Warrant is a distributed service deployed to multiple cloud regions. All traffic (reads and writes) flows through a single endpoint (api.warrant.dev). By default, data is replicated across regions to maximize performance and reliability. In order to balance performance and consistency, Warrant implements a 'bounded staleness protocol' similar to Google Zanzibar's 'Zookie' protocol.

Warrant-Tokens

Each 'write' operation in Warrant (e.g. creating or deleting a new warrant, modifying an object type) is atomic and generates a unique transaction id known as a 'Warrant Token'. The server returns this token as a response header in all API writes:

'Warrant-Token: MjM0fDM0MzQyM3wyMTM0MzM0MzY0NQ=='

User-specified consistency

Unlike traditional, eventually-consistent distributed systems, Warrant allows users to specify their desired 'consistency level' via the Warrant-Token. More specifically, on reads (checks and queries), clients may pass a previously generated Warrant-Token as a header to instruct the server to only process the request using data no older than the transaction identified by the client-passed Warrant-Token. This ensures that clients can dictate an exact level of consistency on a per-request basis.

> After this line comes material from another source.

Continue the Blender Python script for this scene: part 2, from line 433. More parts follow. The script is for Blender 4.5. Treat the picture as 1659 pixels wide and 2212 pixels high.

In practice, clients can store Warrant-Tokens in their system on a per-subject basis, and pass that token on each read for that subject for optimal performance. For example, if creating a new warrant (e.g. user:x is an editor of report:y) generates a Warrant-Token with value 45f87sdf=, that token can then be stored in the client's db along with 'user:x'. Subsequent checks or queries to Warrant can then include that stored Warrant-Token for optimal performance.

latest token

It's possible that a situation might arise where a client needs an up-to-date result as of some specific transaction but doesn't have the accompanying Warrant-Token for that transaction. In such a scenario, the client can pass the latest Warrant-Token in their read op to instruct the server to use the most up-to-date data it has on record:

'Warrant-Token: latest'

Note that using the latest token effectively instructs the server to bypass all caches in favor of hitting the database for the most up-to-date result. Therefore, it's recommended to use latest only when necessary and instead use server-provided Warrant-Tokens or no token at all (instead relying on server defaults) to maximize performance in most cases.

Default consistency

As briefly mentioned above, passing a Warrant-Token on reads is optional. If a Warrant-Token is not provided, the server uses a default 'staleness window' to fulfill check and query requests. This window is cache-optimized and thus the recommended approach for the 90-95% of read requests that can tolerate short replication lag.